> SET PROBLEM: Without the pictures, print the lines running from the beginning of the material to the line containing "S.camera = cam", both ends included.

═══ MATERIAL

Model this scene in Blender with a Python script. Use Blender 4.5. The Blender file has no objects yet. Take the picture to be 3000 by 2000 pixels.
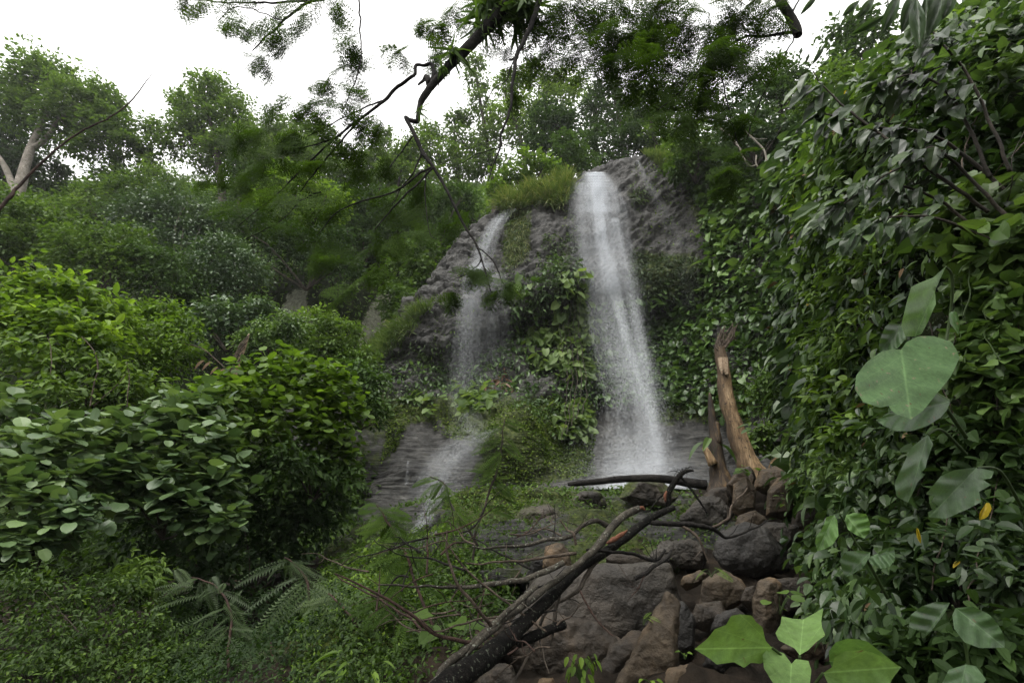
import bpy, bmesh, math, random
import numpy as np
from mathutils import Vector

# ------------------------------------------------------------------ camera, sky, sun, exposure
S = bpy.context.scene
COL = S.collection
PITCH = math.radians(22.0)
FPX = 1417.0                       # focal length in pixels of the 3000 px wide photograph
CAM = np.array([0.0, 0.0, 1.6])
cd = bpy.data.cameras.new("camera")
cd.sensor_width = 36.0
cd.lens = 36.0 * FPX / 3000.0
cd.clip_start = 0.05
cd.clip_end = 3000.0
cam = bpy.data.objects.new("camera", cd)
COL.objects.link(cam)
cam.location = CAM
cam.rotation_euler = (math.radians(90) + PITCH, 0, 0)
S.camera = cam

SUN_EL, SUN_AZ = math.radians(62), math.radians(205)
W = bpy.data.worlds.new("World")
S.world = W
W.use_nodes = True
wn, wl = W.node_tree.nodes, W.node_tree.links
wn.clear()
sky = wn.new("ShaderNodeTexSky")
sky.sky_type = 'NISHITA'
sky.sun_disc = False
sky.sun_elevation = SUN_EL
sky.sun_rotation = SUN_AZ
sky.air_density = 1.0
sky.dust_density = 6.0
hs = wn.new("ShaderNodeHueSaturation")
hs.inputs["Saturation"].default_value = 0.25
mul = wn.new("ShaderNodeMixRGB"); mul.blend_type = 'MULTIPLY'; mul.inputs[0].default_value = 1.0
mul.inputs[2].default_value = (0.12, 0.12, 0.12, 1)
add = wn.new("ShaderNodeMixRGB"); add.blend_type = 'ADD'; add.inputs[0].default_value = 1.0
# the even white of the cloud layer, a little brighter towards the zenith
geo = wn.new("ShaderNodeTexCoord")
sep = wn.new("ShaderNodeSeparateXYZ")
ramp = wn.new("ShaderNodeValToRGB")
ramp.color_ramp.elements[0].position = 0.0; ramp.color_ramp.elements[0].color = (0.80, 0.79, 0.76, 1)
ramp.color_ramp.elements[1].position = 0.7; ramp.color_ramp.elements[1].color = (1.06, 1.04, 1.0, 1)
bg = wn.new("ShaderNodeBackground"); bg.inputs[1].default_value = 1.0
wo = wn.new("ShaderNodeOutputWorld")
wl.new(sky.outputs[0], hs.inputs["Color"]); wl.new(hs.outputs[0], mul.inputs[1])
wl.new(geo.outputs["Generated"], sep.inputs[0]); wl.new(sep.outputs[2], ramp.inputs[0])
wl.new(ramp.outputs[0], add.inputs[1]); wl.new(mul.outputs[0], add.inputs[2])
wl.new(add.outputs[0], bg.inputs[0]); wl.new(bg.outputs[0], wo.inputs[0])

sl = bpy.data.lights.new("sun", 'SUN')
sl.energy = 1.2
sl.angle = math.radians(14)
sl.color = (1.0, 0.97, 0.92)
so = bpy.data.objects.new("sun", sl)
COL.objects.link(so)
so.rotation_euler = (math.radians(90) - SUN_EL, 0, math.radians(180) - SUN_AZ)

S.view_settings.view_transform = 'Standard'
S.view_settings.look = 'None'
S.view_settings.gamma = 1.0
S.view_settings.exposure = 0.62
S.cycles.max_bounces = 6
S.cycles.diffuse_bounces = 3
S.cycles.glossy_bounces = 2
S.cycles.transmission_bounces = 4
S.cycles.transparent_max_bounces = 24
S.cycles.volume_bounces = 0
S.cycles.use_denoising = True
S.cycles.caustics_reflective = False
S.cycles.caustics_refractive = False

# ------------------------------------------------------------------ maths helpers
FWD = np.array([0, math.cos(PITCH), math.sin(PITCH)])
UPC = np.array([0, -math.sin(PITCH), math.cos(PITCH)])


def pix(u, v, d):
    """world point seen at photo pixel (u, v), d metres ahead of the camera (horizontal distance)"""
    u, v, d = np.broadcast_arrays(np.asarray(u, float), np.asarray(v, float), np.asarray(d, float))
    a = (u - 1500.0) / FPX
    b = (1000.0 - v) / FPX
    dirv = a[..., None] * np.array([1.0, 0, 0]) + b[..., None] * UPC + FWD
    t = d / np.maximum(dirv[..., 1], 0.15)
    return CAM + dirv * t[..., None]


def proj(P):
    q = P - CAM
    z = q @ FWD
    z = np.where(np.abs(z) < 1e-3, 1e-3, z)
    return 1500 + FPX * q[..., 0] / z, 1000 - FPX * (q @ UPC) / z, z


def mpp(P):
    """metres per photo pixel at point P"""
    return float((np.asarray(P) - CAM) @ FWD) / FPX


def nrm(a):
    return a / np.maximum(np.linalg.norm(a, axis=-1, keepdims=True), 1e-9)


def _hash(ix, iy, iz, seed):
    h = (ix * 374761393 + iy * 668265263 + iz * 2147483647 + seed * 1274126177) & 0xFFFFFFFF
    h = ((h ^ (h >> 13)) * 1274126177) & 0xFFFFFFFF
    h = ((h ^ (h >> 16)) * 2246822519) & 0xFFFFFFFF
    return ((h ^ (h >> 15)) & 0xFFFFFF) / float(0xFFFFFF)


def vnoise(P, seed=0):
    """value noise, -1..1"""
    P = np.asarray(P, float)
    i = np.floor(P).astype(np.int64)
    f = P - i
    f = f * f * (3 - 2 * f)
    r = 0
    for dx in (0, 1):
        for dy in (0, 1):
            for dz in (0, 1):
                w = (f[..., 0] if dx else 1 - f[..., 0]) * (f[..., 1] if dy else 1 - f[..., 1]) * (f[..., 2] if dz else 1 - f[..., 2])
                r = r + w * _hash(i[..., 0] + dx, i[..., 1] + dy, i[..., 2] + dz, seed)
    return r * 2 - 1


def fbm(P, octaves=4, seed=0, gain=0.5):
    r, a = 0, 1.0
    for k in range(octaves):
        r = r + a * vnoise(P * (2.03 ** k), seed + k)
        a *= gain
    return r


def ridged(P, octaves=4, seed=0):
    r, a = 0, 1.0
    for k in range(octaves):
        r = r + a * (1 - 2 * np.abs(vnoise(P * (2.1 ** k), seed + k)))
        a *= 0.5
    return r


def worley(P, seed=0):
    P = np.asarray(P, float)
    i = np.floor(P).astype(np.int64)
    best = np.full(P.shape[:-1], 9.0)
    sec = np.full(P.shape[:-1], 9.0)
    idv = np.zeros(P.shape[:-1])
    for dx in (-1, 0, 1):
        for dy in (-1, 0, 1):
            for dz in (-1, 0, 1):
                c = i + np.array([dx, dy, dz])
                o = np.stack([_hash(c[..., 0], c[..., 1], c[..., 2], seed + s) for s in (11, 12, 13)], -1)
                dd = np.linalg.norm(c + o - P, axis=-1)
                hid = _hash(c[..., 0], c[..., 1], c[..., 2], seed + 20)
                m = dd < best
                sec = np.where(m, best, np.minimum(sec, dd))
                idv = np.where(m, hid, idv)
                best = np.where(m, dd, best)
    return best, sec, idv


def in_poly(u, v, poly):
    poly = np.asarray(poly, float)
    r = np.zeros(np.shape(u), bool)
    j = len(poly) - 1
    for i in range(len(poly)):
        xi, yi = poly[i]; xj, yj = poly[j]
        c = ((yi > v) != (yj > v)) & (u < (xj - xi) * (v - yi) / (yj - yi + 1e-12) + xi)
        r ^= c
        j = i
    return r


def catmull(P, t):
    """P (n,k) control rows, t in 0..n-1"""
    n = len(P)
    i = np.clip(np.floor(t).astype(int), 0, n - 2)
    f = (t - i)[:, None]
    sh = (slice(None),) + (None,) * (P.ndim - 2)
    if P.ndim > 2:
        f = f.reshape((-1,) + (1,) * (P.ndim - 1))
    p0 = P[np.maximum(i - 1, 0)]; p1 = P[i]; p2 = P[i + 1]; p3 = P[np.minimum(i + 2, n - 1)]
    return 0.5 * ((2 * p1) + (-p0 + p2) * f + (2 * p0 - 5 * p1 + 4 * p2 - p3) * f ** 2 + (-p0 + 3 * p1 - 3 * p2 + p3) * f ** 3)


# ------------------------------------------------------------------ materials
class NT:
    def __init__(self, name):
        self.m = bpy.data.materials.new(name)
        self.m.use_nodes = True
        self.n = self.m.node_tree.nodes
        self.l = self.m.node_tree.links
        self.n.clear()
        self.out = self.n.new("ShaderNodeOutputMaterial")

    def new(self, t, **kw):
        x = self.n.new(t)
        for k, v in kw.items():
            setattr(x, k, v)
        return x

    def link(self, a, b):
        self.l.new(a, b)

    def noise(self, scale, detail=4, rough=0.55, vec=None, dist=0.0):
        x = self.new("ShaderNodeTexNoise")
        x.inputs["Scale"].default_value = scale
        x.inputs["Detail"].default_value = detail
        x.inputs["Roughness"].default_value = rough
        x.inputs["Distortion"].default_value = dist
        if vec: self.link(vec, x.inputs["Vector"])
        return x.outputs[0]

    def ramp(self, fac, stops):
        x = self.new("ShaderNodeValToRGB")
        e = x.color_ramp.elements
        while len(e) < len(stops): e.new(0.5)
        for el, (p, c) in zip(e, stops):
            el.position = p
            el.color = (c, c, c, 1) if not hasattr(c, '__len__') else (*c, 1)
        self.link(fac, x.inputs[0])
        return x.outputs[0]

    def mix(self, a, b, fac, mode='MIX'):
        x = self.new("ShaderNodeMixRGB", blend_type=mode)
        for k, q in ((1, a), (2, b), (0, fac)):
            if hasattr(q, 'is_linked'): self.link(q, x.inputs[k])
            elif hasattr(q, '__len__'): x.inputs[k].default_value = (*q, 1)
            else: x.inputs[k].default_value = q if k == 0 else (q, q, q, 1)
        return x.outputs[0]

    def math(self, op, a, b=0.0):
        x = self.new("ShaderNodeMath", operation=op)
        for k, q in ((0, a), (1, b)):
            if hasattr(q, 'is_linked'): self.link(q, x.inputs[k])
            else: x.inputs[k].default_value = q
        return x.outputs[0]

    def pos(self, scale=(1, 1, 1)):
        g = self.new("ShaderNodeNewGeometry")
        mp = self.new("ShaderNodeMapping")
        mp.inputs["Scale"].default_value = scale
        self.link(g.outputs["Position"], mp.inputs["Vector"])
        return mp.outputs[0]

    def attr(self, name):
        a = self.new("ShaderNodeAttribute")
        a.attribute_name = name
        return a.outputs["Fac"]

    def bump(self, h, strength=0.5, dist=0.05, normal=None):
        b = self.new("ShaderNodeBump")
        b.inputs["Strength"].default_value = strength
        b.inputs["Distance"].default_value = dist
        self.link(h, b.inputs["Height"])
        if normal: self.link(normal, b.inputs["Normal"])
        return b.outputs[0]

    def principled(self, color, rough=0.6, spec=0.5, normal=None):
        p = self.new("ShaderNodeBsdfPrincipled")
        for key, q in (("Base Color", color), ("Roughness", rough), ("Specular IOR Level", spec)):
            if hasattr(q, 'is_linked'): self.link(q, p.inputs[key])
            elif hasattr(q, '__len__'): p.inputs[key].default_value = (*q, 1)
            else: p.inputs[key].default_value = q
        if normal: self.link(normal, p.inputs["Normal"])
        return p

    def done(self, sh):
        self.link(sh, self.out.inputs[0])
        return self.m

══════

> WRITTEN RESPONSE:
Model this scene in Blender with a Python script. Use Blender 4.5. The Blender file has no objects yet. Take the picture to be 3000 by 2000 pixels.
import bpy, bmesh, math, random
import numpy as np
from mathutils import Vector

# ------------------------------------------------------------------ camera, sky, sun, exposure
S = bpy.context.scene
COL = S.collection
PITCH = math.radians(22.0)
FPX = 1417.0                       # focal length in pixels of the 3000 px wide photograph
CAM = np.array([0.0, 0.0, 1.6])
cd = bpy.data.cameras.new("camera")
cd.sensor_width = 36.0
cd.lens = 36.0 * FPX / 3000.0
cd.clip_start = 0.05
cd.clip_end = 3000.0
cam = bpy.data.objects.new("camera", cd)
COL.objects.link(cam)
cam.location = CAM
cam.rotation_euler = (math.radians(90) + PITCH, 0, 0)
S.camera = cam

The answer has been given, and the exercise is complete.